» Work to do: For the material that follows, return exactly the lines from the one with "Continue the Blender Python script for this scene: part 2, from" through the one with "o = bpy.data.objects.new('queue_rail', hs);", both ends included.

» Input data:
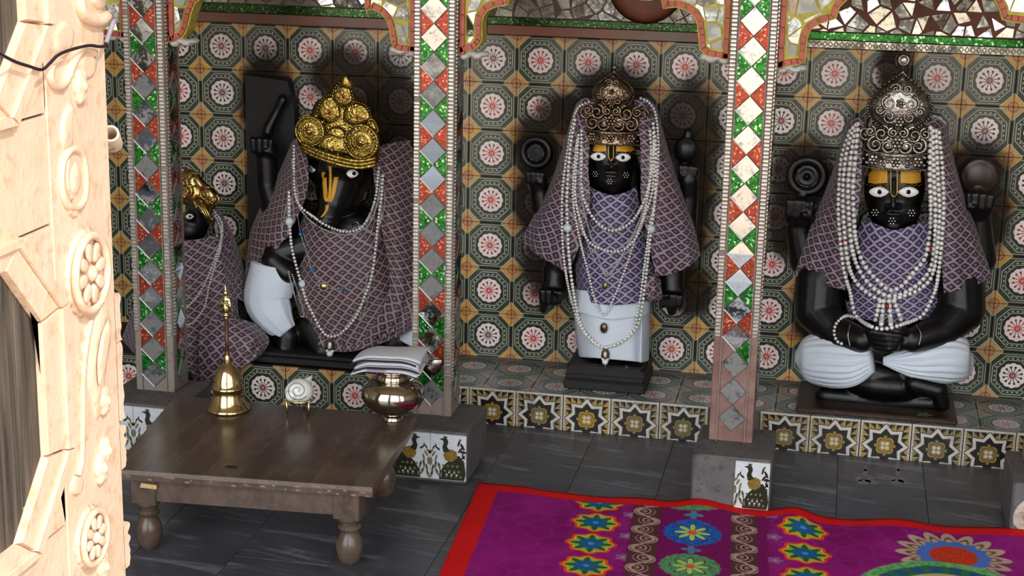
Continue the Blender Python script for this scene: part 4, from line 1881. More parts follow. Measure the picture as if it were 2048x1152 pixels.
# ============================================================ seated statue, right niche
s1 = []
RB = at(1765, 800, -.16)
rgt = thing('statue', 'black stone cross legged statue with folded hands and puffed white knees', 'statue', (RB.x, -.16, LT), 'black stone deities')
a0, a1 = at(1592, 806, -.278), at(1915, 846, -.278)
bb = B().box(a0.x, a1.x, -.278, -.012, LT, LT + .016, .004)
bb.obj('base', M_['brownstone'], rgt)
b = B()
pe(b, 1785, 560, -.11, 105, .085, 130)
pe(b, 1775, 690, -.11, 120, .085, 60)
pe(b, 1770, 760, -.13, 95, .10, 40)
limb(b, [(1790, 500, -.13, 42), (1790, 440, -.14, 44)])
pe(b, 1789, 375, -.145, 60, .085, 84)
pe(b, 1789, 418, -.165, 52, .072, 46)
pe(b, 1787, 450, -.205, 20, .026, 14)
b.chain([(at(1788, 360, -.226), .005), (at(1786, 412, -.252), .0095)])
pe(b, 1778, 414, -.238, 7, .009, 5)
pe(b, 1795, 414, -.238, 7, .009, 5)
pe(b, 1786, 428, -.236, 18, .009, 4.2)
pe(b, 1786, 437, -.233, 14, .009, 4.2)
pe(b, 1757, 383, -.208, 23, .014, 15)
pe(b, 1819, 383, -.208, 23, .014, 15)
# shoulders, lower arms sweeping to the lap
limb(b, [(1700, 500, -.12, 52), (1640, 560, -.13, 50), (1634, 620, -.15, 46), (1668, 664, -.20, 36), (1722, 680, -.25, 26)])
limb(b, [(1870, 500, -.12, 52), (1920, 560, -.13, 50), (1924, 620, -.15, 46), (1884, 660, -.20, 36), (1826, 680, -.25, 26)])
# folded hands
pe(b, 1770, 682, -.262, 60, .030, 22)
for k in range(4):
    limb(b, [(1742 + 3 * k, 664 + 10 * k, -.285, 7.5), (1772 + 2 * k, 668 + 10 * k, -.300, 7.5), (1800 - 3 * k, 672 + 8 * k, -.292, 6.5)])
limb(b, [(1735, 664, -.27, 8), (1752, 654, -.285, 7.5), (1770, 653, -.29, 6.5)])
limb(b, [(1818, 666, -.27, 8), (1800, 656, -.285, 7.5), (1780, 654, -.29, 6.5)])
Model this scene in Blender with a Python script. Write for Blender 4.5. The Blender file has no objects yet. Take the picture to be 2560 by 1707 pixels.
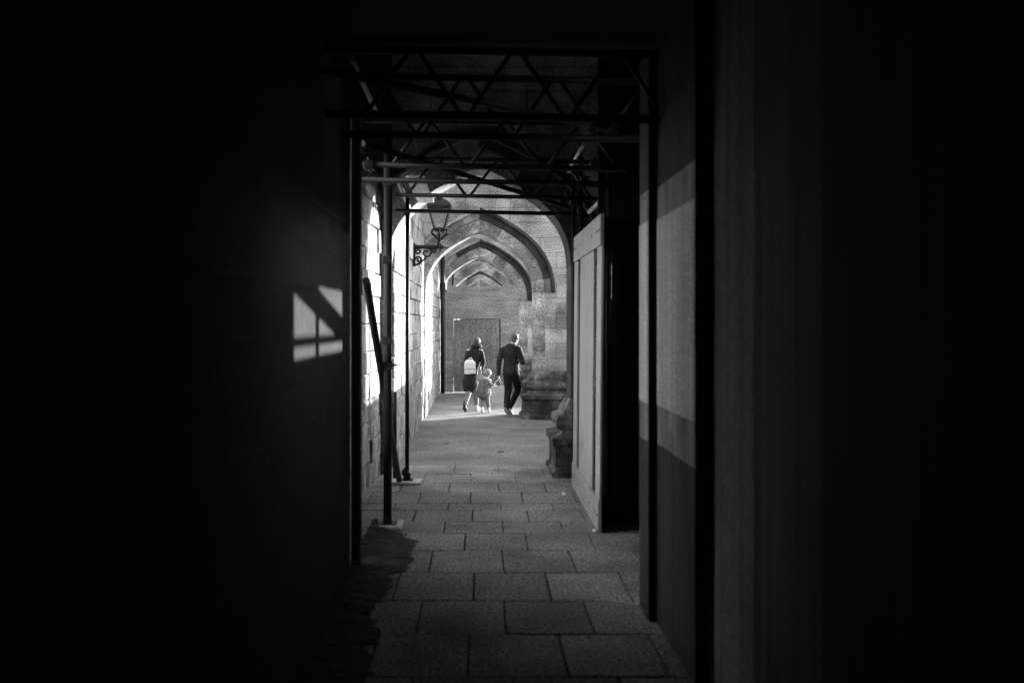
import bpy, bmesh, math, random
from mathutils import Vector, Matrix, noise as mnoise
random.seed(11)
S = bpy.context.scene
COL = S.collection
PI = math.pi

# ------------------------------------------------------------------ helpers
def link(o, parent=None):
    COL.objects.link(o)
    if parent is not None:
        o.parent = parent
    return o

def tag(o, label=None, cat=None, group=None, kind=None):
    if label: o['label'] = label
    if cat: o['category'] = cat
    if group: o['group'] = group
    if kind: o['kind'] = kind
    return o

def empty(name, loc, label, cat, group=None):
    o = bpy.data.objects.new(name, None)
    o.empty_display_size = .1
    o.location = loc
    link(o)
    return tag(o, label, cat, group)

def copy_tree(o, parent=None):
    c = o.copy(); COL.objects.link(c)
    c.parent = parent
    for ch in list(o.children):
        copy_tree(ch, c)
    return c

class MB:
    def __init__(self):
        self.v = []; self.f = []; self.mi = []
    def add(self, vs, fs, mi=0):
        n = len(self.v)
        self.v += [tuple(p) for p in vs]
        self.f += [tuple(i + n for i in f) for f in fs]
        self.mi += [mi] * len(fs)
        return self
    def box(self, x0, x1, y0, y1, z0, z1, mi=0, rot=0.0, jit=0.0):
        vs = [(x, y, z) for z in (z0, z1) for (x, y) in ((x0, y0), (x1, y0), (x1, y1), (x0, y1))]
        if rot:
            cx, cy = (x0 + x1) / 2, (y0 + y1) / 2
            c, s = math.cos(rot), math.sin(rot)
            vs = [(cx + (x - cx) * c - (y - cy) * s, cy + (x - cx) * s + (y - cy) * c, z) for x, y, z in vs]
        if jit:
            vs = [tuple(a + random.uniform(-jit, jit) for a in p) for p in vs]
        return self.add(vs, [(3, 2, 1, 0), (4, 5, 6, 7), (0, 1, 5, 4), (1, 2, 6, 5), (2, 3, 7, 6), (3, 0, 4, 7)], mi)
    def tube(self, p0, p1, r, r1=None, n=12, mi=0):
        return self.poly([p0, p1], [r, r if r1 is None else r1], n, mi)
    def poly(self, pts, r, n=10, mi=0):
        pts = [Vector(p) for p in pts]
        if not isinstance(r, (list, tuple)): r = [r] * len(pts)
        base = len(self.v); prev = None
        for i, p in enumerate(pts):
            d = (pts[min(i + 1, len(pts) - 1)] - pts[max(i - 1, 0)]).normalized()
            if prev is None:
                u = d.orthogonal().normalized()
            else:
                u = (prev - d * prev.dot(d)).normalized()
            prev = u
            w = d.cross(u)
            for k in range(n):
                a = 2 * PI * k / n
                self.v.append(tuple(p + (u * math.cos(a) + w * math.sin(a)) * r[i]))
        m = len(pts)
        for i in range(m - 1):
            for k in range(n):
                a = base + i * n + k; b = base + i * n + (k + 1) % n
                self.f.append((a, b, b + n, a + n)); self.mi.append(mi)
        self.f.append(tuple(base + k for k in reversed(range(n)))); self.mi.append(mi)
        self.f.append(tuple(base + (m - 1) * n + k for k in range(n))); self.mi.append(mi)
        return self
    def prism(self, pts, axis, a0, a1, mi=0):
        """closed outline pts in the plane normal to axis, extruded a0..a1"""
        def P(p, a):
            return {'Y': (p[0], a, p[1]), 'X': (a, p[0], p[1]), 'Z': (p[0], p[1], a)}[axis]
        n = len(pts)
        vs = [P(p, a0) for p in pts] + [P(p, a1) for p in pts]
        fs = [tuple(range(n)), tuple(reversed(range(n, 2 * n)))]
        fs += [(i, i + n, (i + 1) % n + n, (i + 1) % n) for i in range(n)]
        return self.add(vs, fs, mi)
    def capsule(self, p0, p1, r0, r1, fl=1.0, n=14, fx=1.0):
        """tapered capsule; offsets scaled in depth (y) by fl and in x by fx"""
        p0, p1 = Vector(p0), Vector(p1)
        d = p1 - p0
        L = d.length
        d = d / L if L > 1e-6 else Vector((0, 0, 1))
        u = d.orthogonal().normalized(); w = d.cross(u)
        rings = []
        for k in range(5):
            t = PI / 2 * (1 - (k + .25) / 4.25)
            rings.append((p0, -math.sin(t) * r0, math.cos(t) * r0))
        for k in range(5):
            t = PI / 2 * k / 4.25
            rings.append((p1, math.sin(t) * r1, math.cos(t) * r1))
        base = len(self.v)
        for c, off, rr in rings:
            for k in range(n):
                a = 2 * PI * k / n
                o = d * off + (u * math.cos(a) + w * math.sin(a)) * rr
                self.v.append((c.x + o.x * fx, c.y + o.y * fl, c.z + o.z))
        m = len(rings)
        for i in range(m - 1):
            for k in range(n):
                a = base + i * n + k; b = base + i * n + (k + 1) % n
                self.f.append((a, b, b + n, a + n)); self.mi.append(0)
        self.f.append(tuple(base + k for k in reversed(range(n)))); self.mi.append(0)
        self.f.append(tuple(base + (m - 1) * n + k for k in range(n))); self.mi.append(0)
        return self
    def ball(self, c, r, rot=None, n=16):
        rx, ry, rz = r if isinstance(r, (tuple, list)) else (r, r, r)
        c = Vector(c); base = len(self.v); m = 9
        for i in range(m):
            t = PI * (i + .3) / (m - .4)
            for k in range(n):
                a = 2 * PI * k / n
                o = Vector((math.sin(t) * math.cos(a) * rx, math.sin(t) * math.sin(a) * ry, math.cos(t) * rz))
                if rot is not None: o = rot @ o
                self.v.append(tuple(c + o))
        for i in range(m - 1):
            for k in range(n):
                a = base + i * n + k; b = base + i * n + (k + 1) % n
                self.f.append((a, a + n, b + n, b)); self.mi.append(0)
        self.f.append(tuple(base + k for k in range(n))); self.mi.append(0)
        self.f.append(tuple(base + (m - 1) * n + k for k in reversed(range(n)))); self.mi.append(0)
        return self
    def build(self, name, mats, parent=None, smooth=False, bevel=0.0, loc=None, seg=1):
        me = bpy.data.meshes.new(name)
        me.from_pydata(self.v, [], self.f)
        if not isinstance(mats, (list, tuple)): mats = [mats]
        for m in mats: me.materials.append(m)
        me.polygons.foreach_set('material_index', self.mi)
        bm = bmesh.new(); bm.from_mesh(me)
        bmesh.ops.recalc_face_normals(bm, faces=bm.faces)
        bm.to_mesh(me); bm.free()
        if smooth:
            me.polygons.foreach_set('use_smooth', [True] * len(me.polygons))
        me.update()
        o = bpy.data.objects.new(name, me)
        link(o, parent)
        if loc: o.location = loc
        if bevel:
            b = o.modifiers.new('bevel', 'BEVEL'); b.width = bevel; b.segments = seg
            b.limit_method = 'ANGLE'; b.angle_limit = math.radians(40)
        return o
    def remesh(self, name, mat, parent=None, voxel=.01, smooth=3):
        o = self.build(name, mat, None)
        r = o.modifiers.new('r', 'REMESH'); r.mode = 'VOXEL'; r.voxel_size = voxel; r.use_smooth_shade = True
        if smooth:
            s = o.modifiers.new('s', 'SMOOTH'); s.factor = .5; s.iterations = smooth
        dg = bpy.context.evaluated_depsgraph_get()
        me = bpy.data.meshes.new_from_object(o.evaluated_get(dg))
        o.modifiers.clear()
        o.data = me
        me.materials.clear(); me.materials.append(mat)
        me.polygons.foreach_set('use_smooth', [True] * len(me.polygons))
        o.parent = parent
        return o

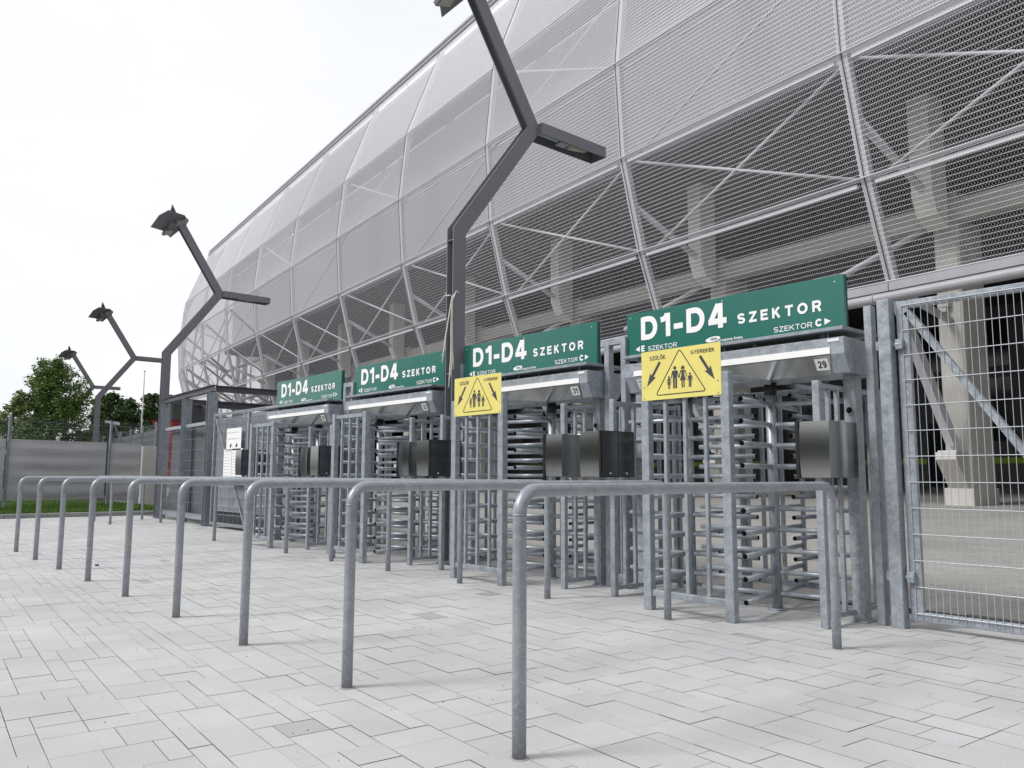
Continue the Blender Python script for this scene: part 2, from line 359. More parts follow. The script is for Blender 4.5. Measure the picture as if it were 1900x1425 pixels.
for i, yy in enumerate(ys):
    o = bpy.data.objects.new('queue_rail', hl); COL.objects.link(o); o.location = (x0+yy*math.sin(ra), yy*math.cos(ra), 0); o.rotation_euler = (0, 0, rb)
    tag(o, 'galvanised hoop rail, '+ordl[i], 'rail', 'galvanised hoop rails in a row')
for (x, yy, l) in ((5.446, 20.48, 'short galvanised hoop rail nearer to the steel portal'), (5.53, 22.2, 'short galvanised hoop rail farther away, before the grass kerb')):
    o = bpy.data.objects.new('queue_rail', hs); COL.objects.link(o); o.location = (x, yy, 0); tag(o, l, 'rail', 'short hoop rails by the portal')

# ------------------------------------------------------------------ turnstiles
TX = 6.53
PITCH = 2.85
def turnstile():
    root = empty('turnstile', (TX, 3.09, 0))
    # local: x = X-6.53, y = Y-3.09
    for yy in (.09, 2.33):
        b = MB(); b.box(-.06, .06, yy-.05, yy+.05, 0, 2.0); b.box(-.09, .09, yy-.08, yy+.08, 0, .012)
        p = b.build('post', 'galv', root, bevel=.004)
        b = MB(); b.tube([(-.061, yy, 1.705), (-.072, yy, 1.705)], .036, 18, capmi=0); b.tube([(-.07, yy, 1.705), (-.074, yy, 1.705)], .026, 16, mi=1)
        b.build('buzzer', ['galv', 'hollow_shade'], p)
    def frame(y0, sx):
        b = MB(); xo = sx*.54
        b.box(min(xo, xo+sx*-.05), max(xo, xo+sx*-.05), y0-.03, y0+.03, 0, 1.92)
        a, c = sorted((sx*.06, xo-sx*.05))
        b.box(a, c, y0-.02, y0+.02, 1.86, 1.90); b.box(a, c, y0-.02, y0+.02, .06, .10)
        for k in (.20, .345):
            b.box(sx*k-.0175, sx*k+.0175, y0-.0175, y0+.0175, .10, 1.86)
        b.box(sx*.455-.0175 if sx < 0 else sx*.455-.0175, sx*.455+.0175, y0-.0175, y0+.0175, .10, 1.86) if sx > 0 else None
        b.build('side_frame', 'galv', root, bevel=.003)
    for sx in (-1, 1): frame(.13, sx); frame(2.29, sx)
    for sx, nm in ((-1, 'guard_frame'), (1, 'guard_frame')):
        b = MB(); xg = sx*.85 if sx < 0 else .67
        ya, yb = .74, 1.58
        for yy in (ya, yb): b.box(xg-.035, xg+.035, yy-.042, yy+.042, 0, 2.02)
        b.box(xg-.02, xg+.02, ya+.042, yb-.042, 1.95, 2.0); b.box(xg-.02, xg+.02, ya+.042, yb-.042, .12, .175)
        for k in (.25, .5, .75):
            yy = ya+(yb-ya)*k; b.box(xg-.0175, xg+.0175, yy-.0175, yy+.0175, .175, 1.95)
        for yy in (ya, yb):
            a, c = sorted((xg-sx*.035, sx*.2)); b.box(a, c, yy-.02, yy+.02, 1.96, 2.0)
        b.build(nm, 'galv', root, bevel=.004)
    # comb bars on the rear guard
    for yy in (.80, 1.60):
        b = MB()
        for k in range(10):
            z = .235+.185*k; b.tube([(.64, yy, z), (.24, yy, z)], .02, 10, capmi=1)
        b.build('comb', ['galv_dull', 'hollow_shade'], root)
    # rotors
    for yy, zo, an in ((.85, .139, 11), (1.76, .235, 6)):
        r = MB(); r.tube([(0, yy, .012), (0, yy, 2.0)], .046, 20); r.tube([(0, yy, 0), (0, yy, .014)], .085, 20)
        rt = r.build('rotor', 'galv', root)
        b = MB(); b.tube([(0, yy, 1.89), (0, yy, 2.0)], .056, 18); b.build('collar', 'black', rt)
        for q in range(4):
            b = MB(); a = R_(an+90*q)
            for k in range(10):
                z = zo+.185*k
                if z > 1.9: continue
                p0 = (.04*math.cos(a), yy+.04*math.sin(a), z); p1 = (.70*math.cos(a), yy+.70*math.sin(a), z)
                b.tube([p0, p1], .0215, 12, capmi=1)
            b.build('wing', ['arm', 'hollow_shade'], rt)
    # drive housing: hexagonal profile
    prof = [(-.29, 2.155), (-.29, 2.29), (.29, 2.29), (.29, 2.155), (.21, 2.0), (-.21, 2.0)]
    b = MB(); b.prism([(p[0], p[1]) for p in prof], lambda u, v, t: (u, t, v), 0.0, 2.32)
    hs_ = b.build('housing', 'galv', root, bevel=.005)
    d = Vector((.08, 0, -.155)).normalized(); nrm = Vector((-.155, 0, -.08)).normalized()
    b = MB()   # stainless fascia on the slant
    A = Vector((-.29, 0, 2.155))+nrm*.004
    def sl(t, y, o=0): p = A+d*t+nrm*o; return (p.x, y, p.z)
    b.hexa([sl(.004, .12), sl(.172, .155), sl(.172, 2.165), sl(.004, 2.2), sl(.004, .12, .004), sl(.172, .155, .004), sl(.172, 2.165, .004), sl(.004, 2.2, .004)])
    b.build('fascia', 'steel', hs_)
    b = MB(); b.box(-.298, -.2905, .12, 2.2, 2.158, 2.212); b.build('light_strip', 'strip', hs_)
    b = MB(); b.box(-.2945, -.2905, .04, .14, 2.255, 2.28); b.build('maker_plate', 'plate', hs_)
    # rain shelf
    b = MB(); b.box(-.305, .30, 0, 2.33, 2.345, 2.375)
    for yy in (.25, .9, 1.5, 2.1): b.box(-.16, -.12, yy-.02, yy+.02, 2.29, 2.345)
    for yy in (.16, 1.16, 2.18): b.tube([(-.24, yy, 2.29), (-.24, yy, 2.345)], .006, 8)
    b.build('rain_shelf', 'galv_dull', root, bevel=.003)
    return root
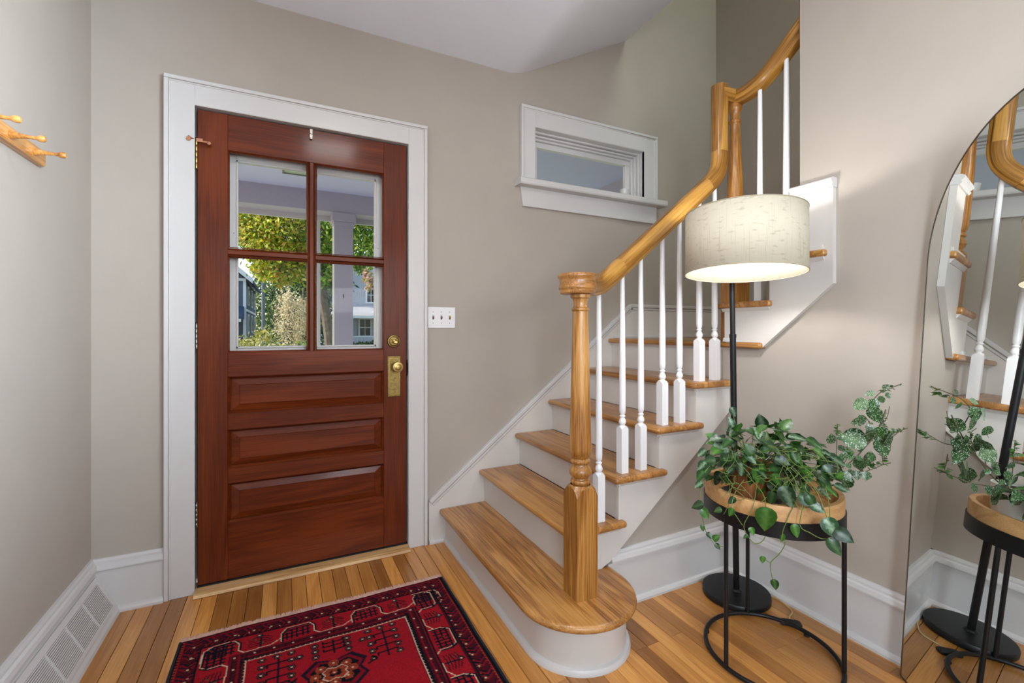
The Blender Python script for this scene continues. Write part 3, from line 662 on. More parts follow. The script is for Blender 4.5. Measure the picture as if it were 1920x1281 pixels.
# linen cloth
m, nt, b = newmat('lamp linen'); L = nt.links.new
tc = N(nt, 'ShaderNodeTexCoord'); mpx = N(nt, 'ShaderNodeMapping'); mpx.inputs['Scale'].default_value = (70, 6, 1); L(tc.outputs['UV'], mpx.inputs[0])
n1 = N(nt, 'ShaderNodeTexNoise'); n1.inputs['Scale'].default_value = 1; n1.inputs['Detail'].default_value = 3; L(mpx.outputs[0], n1.inputs['Vector'])
mpy = N(nt, 'ShaderNodeMapping'); mpy.inputs['Scale'].default_value = (7, 90, 1); L(tc.outputs['UV'], mpy.inputs[0])
n2 = N(nt, 'ShaderNodeTexNoise'); n2.inputs['Scale'].default_value = 1; n2.inputs['Detail'].default_value = 3; L(mpy.outputs[0], n2.inputs['Vector'])
mn2 = N(nt, 'ShaderNodeMath', operation='MINIMUM'); L(n1.outputs[0], mn2.inputs[0]); L(n2.outputs[0], mn2.inputs[1])
r = N(nt, 'ShaderNodeValToRGB'); r.color_ramp.elements[0].position = .30; r.color_ramp.elements[1].position = .43; r.color_ramp.elements[0].color = lin((180, 170, 146)); r.color_ramp.elements[1].color = lin((203, 194, 173))
L(mn2.outputs[0], r.inputs[0]); L(r.outputs[0], b.inputs['Base Color']); b.inputs['Roughness'].default_value = .85
tr = N(nt, 'ShaderNodeBsdfTranslucent'); L(r.outputs[0], tr.inputs['Color']); mx = N(nt, 'ShaderNodeMixShader'); mx.inputs[0].default_value = .013
L(b.outputs[0], mx.inputs[1]); L(tr.outputs[0], mx.inputs[2]); L(mx.outputs[0], nt.nodes['Material Output'].inputs[0])
M['linen'] = m
rad = Vector((SHC.x, SHC.y, 0)).normalized(); axl = Vector((-rad.y, rad.x, 0))
TR = Matrix.Rotation(math.radians(3.6), 3, axl)
if (TR @ (-rad)).z < 0: TR = Matrix.Rotation(-math.radians(3.6), 3, axl)
SR = .203; SHT = .224
def sh(r_, z_, a): return SHC + TR @ Vector((r_ * math.cos(a), r_ * math.sin(a), z_))
def ringsurf(r0, z0, r1, z1, n=96):
    s = MB(); 
    for i in range(n + 1):
        a = 2 * PI * i / n
        for r_, z_ in ((r0, z0), (r1, z1)):
            s.uv[len(s.v)] = (i / n * 5.6, (z_ - z0)); s.v.append(tuple(sh(r_, z_, a)))
    s.f = [(2 * i, 2 * i + 2, 2 * i + 3, 2 * i + 1) for i in range(n)]
    return s
shd = obj('lamp_shade', ringsurf(SR, -SHT / 2, SR, SHT / 2), 'linen', lp, smooth=True)
sol = shd.modifiers.new('solid', 'SOLIDIFY'); sol.thickness = .0015
M['linenrim'] = paint('lamp rim tape', (170, 158, 134), .8)
for zz in (-SHT / 2, SHT / 2):
    obj('rim', MB().sweep([sh(SR, zz, 2 * PI * i / 72) for i in range(72)], [(.0018 * math.cos(2 * PI * i / 6), .0018 * math.sin(2 * PI * i / 6)) for i in range(6)], (0, 0, 1), closed=True), 'linenrim', lp)
sp_ = MB()
for k in range(3): sp_.tube([sh(.01, .06, k * 2 * PI / 3), sh(SR - .002, .085, k * 2 * PI / 3)], .002, 6)
sp_.tube(smoothpath([p1 - Vector((0, 0, .01)), p1 + Vector((-.005, -.006, .03)), p1 + Vector((-.03, -.033, .055)), sh(.10, .145, math.atan2(1.302 - SHC.y, 1.68 - SHC.x)), sh(.03, .13, 0), sh(0, .10, 0), sh(0, .06, 0)], 5), .006, 8)
obj('spider', sp_, 'black', lp)
obj('bulb_holder', MB().lathe([(.012, 1.508), (.018, 1.512), (.018, 1.532), (.010, 1.536)], 1.519, 1.124, 20), 'black', lp, smooth=True)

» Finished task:
Continue the Blender Python script for this scene: part 2, from line 359. More parts follow. The script is for Blender 4.5. Measure the picture as if it were 1900x1425 pixels.
for i, yy in enumerate(ys):
    o = bpy.data.objects.new('queue_rail', hl); COL.objects.link(o); o.location = (x0+yy*math.sin(ra), yy*math.cos(ra), 0); o.rotation_euler = (0, 0, rb)
    tag(o, 'galvanised hoop rail, '+ordl[i], 'rail', 'galvanised hoop rails in a row')
for (x, yy, l) in ((5.446, 20.48, 'short galvanised hoop rail nearer to the steel portal'), (5.53, 22.2, 'short galvanised hoop rail farther away, before the grass kerb')):
    o = bpy.data.objects.new('queue_rail', hs); COL.objects.link(o); o.location = (x, yy, 0); tag(o, l, 'rail', 'short hoop rails by the portal')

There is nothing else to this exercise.